Source data:
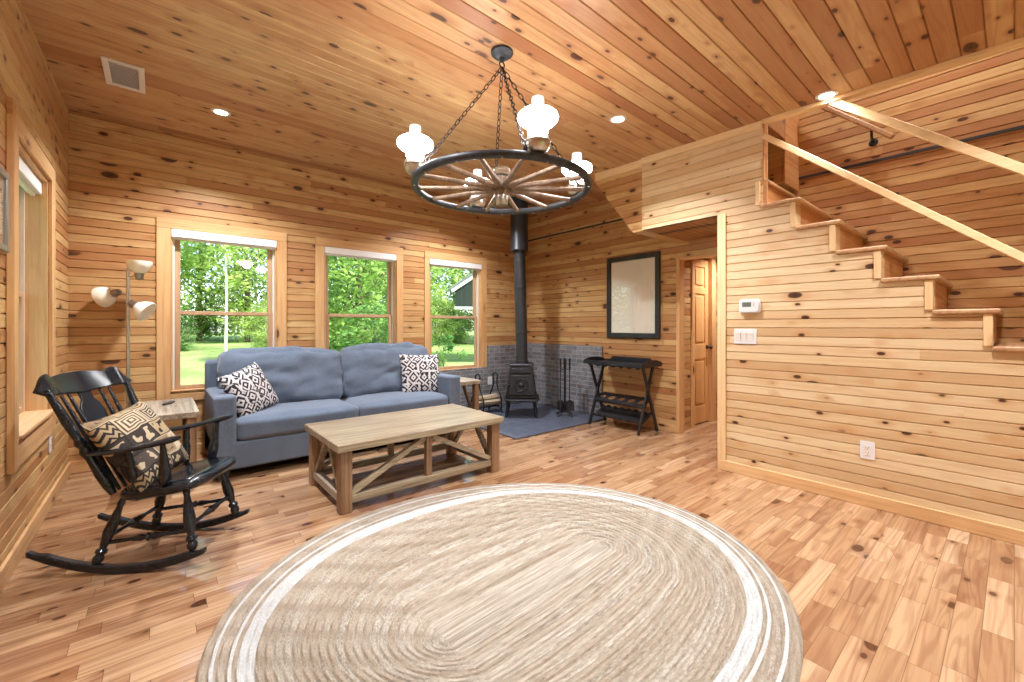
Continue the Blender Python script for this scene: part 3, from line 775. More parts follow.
# ------------------------------------------------------------------ end tables
def end_table(label, loc, w=.37, d=.80, h=.57):
    t = thing('end_table', label, 'side table', loc, 0, 'weathered wood end tables')
    MB().box((-w / 2, -d / 2, h - .045), (w / 2, d / 2, h)).build('tabletop', M['rustic_y'], t, bevel=.005)
    ex, ey = w / 2 - .045, d / 2 - .05
    for sx in (-1, 1):
        for s2 in (-1, 1): MB().box((sx * ex - .03, s2 * ey - .03, 0), (sx * ex + .03, s2 * ey + .03, h - .045)).build('leg', M['rustic_z'], t, bevel=.004)
        MB().box((sx * ex - .02, -ey + .03, .07), (sx * ex + .02, ey - .03, .11)).build('stretcher', M['rustic_y'], t, bevel=.003)
        for s2 in (-1, 1): MB().beam((sx * ex, s2 * (ey - .04), .115), (sx * ex, s2 * .03, h - .055), .028, .032, (1, 0, 0)).build('diagonal_brace', M['rustic_y'], t, bevel=.003)
    for s2 in (-1, 1): MB().box((-ex + .03, s2 * ey - .02, .07), (ex - .03, s2 * ey + .02, .11)).build('stretcher', M['rustic'], t, bevel=.003)
    return t
end_table('narrow weathered wood end table between the rocking chair and the sofa', (.055, 4.30, 0))
end_table('narrow weathered wood end table between the sofa and the stove corner', (2.775, 4.46, 0), .36, .74, .56)
rc = thing('remote_control', 'black oval remote lying on the end table beside the floor lamp', 'remote', (.07, 4.42, .5705), R(65))
MB().prism([(.085 * math.cos(a) , .024 * math.sin(a)) for a in [2 * math.pi * k / 24 for k in range(24)]], 0, .014).build('case', M['black'], rc, bevel=.004)
mb = MB()
for k in range(5): mb.cyl((-.05 + k * .022, 0, .0142), (-.05 + k * .022, 0, .016), .006, n=10)
mb.build('buttons', M['grey'], rc)

# ------------------------------------------------------------------ rocking chair (local: +x forward, +y its left)
ch = thing('rocking_chair', 'black wooden rocking chair with turned spindles and curved crest rail', 'rocking chair', (.065, 2.924, 0), R(-32))
def rz_(f): return (.56 if f < -.07 else .62) * (f + .07) ** 2
B = M['black']
for sg in (-1, 1):
    fs = [-.505 + .785 * k / 20 for k in range(21)]
    L, Rr, T_ = [], [], []
    mb = MB(); rows = []
    for f in fs:
        y = sg * (.205 + .02 * (f + .505) / .785)
        h = .040 if -.43 < f < .24 else .026
        rows.append([mb.b.verts.new(q) for q in ((f, y - .016, rz_(f) + .0005), (f, y + .016, rz_(f) + .0005), (f, y + .016, rz_(f) + h), (f, y - .016, rz_(f) + h))])
    for a, b_ in zip(rows, rows[1:]):
        for k in range(4): mb.b.faces.new((a[k], a[(k + 1) % 4], b_[(k + 1) % 4], b_[k]))
    mb.b.faces.new(rows[0][::-1]); mb.b.faces.new(rows[-1])
    mb.build('rocker', B, ch, bevel=.006)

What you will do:
The material above holds pictures; copy everything else in it exactly.

Solved problem:
Continue the Blender Python script for this scene: part 3, from line 775. More parts follow.
# ------------------------------------------------------------------ end tables
def end_table(label, loc, w=.37, d=.80, h=.57):
    t = thing('end_table', label, 'side table', loc, 0, 'weathered wood end tables')
    MB().box((-w / 2, -d / 2, h - .045), (w / 2, d / 2, h)).build('tabletop', M['rustic_y'], t, bevel=.005)
    ex, ey = w / 2 - .045, d / 2 - .05
    for sx in (-1, 1):
        for s2 in (-1, 1): MB().box((sx * ex - .03, s2 * ey - .03, 0), (sx * ex + .03, s2 * ey + .03, h - .045)).build('leg', M['rustic_z'], t, bevel=.004)
        MB().box((sx * ex - .02, -ey + .03, .07), (sx * ex + .02, ey - .03, .11)).build('stretcher', M['rustic_y'], t, bevel=.003)
        for s2 in (-1, 1): MB().beam((sx * ex, s2 * (ey - .04), .115), (sx * ex, s2 * .03, h - .055), .028, .032, (1, 0, 0)).build('diagonal_brace', M['rustic_y'], t, bevel=.003)
    for s2 in (-1, 1): MB().box((-ex + .03, s2 * ey - .02, .07), (ex - .03, s2 * ey + .02, .11)).build('stretcher', M['rustic'], t, bevel=.003)
    return t
end_table('narrow weathered wood end table between the rocking chair and the sofa', (.055, 4.30, 0))
end_table('narrow weathered wood end table between the sofa and the stove corner', (2.775, 4.46, 0), .36, .74, .56)
rc = thing('remote_control', 'black oval remote lying on the end table beside the floor lamp', 'remote', (.07, 4.42, .5705), R(65))
MB().prism([(.085 * math.cos(a) , .024 * math.sin(a)) for a in [2 * math.pi * k / 24 for k in range(24)]], 0, .014).build('case', M['black'], rc, bevel=.004)
mb = MB()
for k in range(5): mb.cyl((-.05 + k * .022, 0, .0142), (-.05 + k * .022, 0, .016), .006, n=10)
mb.build('buttons', M['grey'], rc)

# ------------------------------------------------------------------ rocking chair (local: +x forward, +y its left)
ch = thing('rocking_chair', 'black wooden rocking chair with turned spindles and curved crest rail', 'rocking chair', (.065, 2.924, 0), R(-32))
def rz_(f): return (.56 if f < -.07 else .62) * (f + .07) ** 2
B = M['black']
for sg in (-1, 1):
    fs = [-.505 + .785 * k / 20 for k in range(21)]
    L, Rr, T_ = [], [], []
    mb = MB(); rows = []
    for f in fs:
        y = sg * (.205 + .02 * (f + .505) / .785)
        h = .040 if -.43 < f < .24 else .026
        rows.append([mb.b.verts.new(q) for q in ((f, y - .016, rz_(f) + .0005), (f, y + .016, rz_(f) + .0005), (f, y + .016, rz_(f) + h), (f, y - .016, rz_(f) + h))])
    for a, b_ in zip(rows, rows[1:]):
        for k in range(4): mb.b.faces.new((a[k], a[(k + 1) % 4], b_[(k + 1) % 4], b_[k]))
    mb.b.faces.new(rows[0][::-1]); mb.b.faces.new(rows[-1])
    mb.build('rocker', B, ch, bevel=.006)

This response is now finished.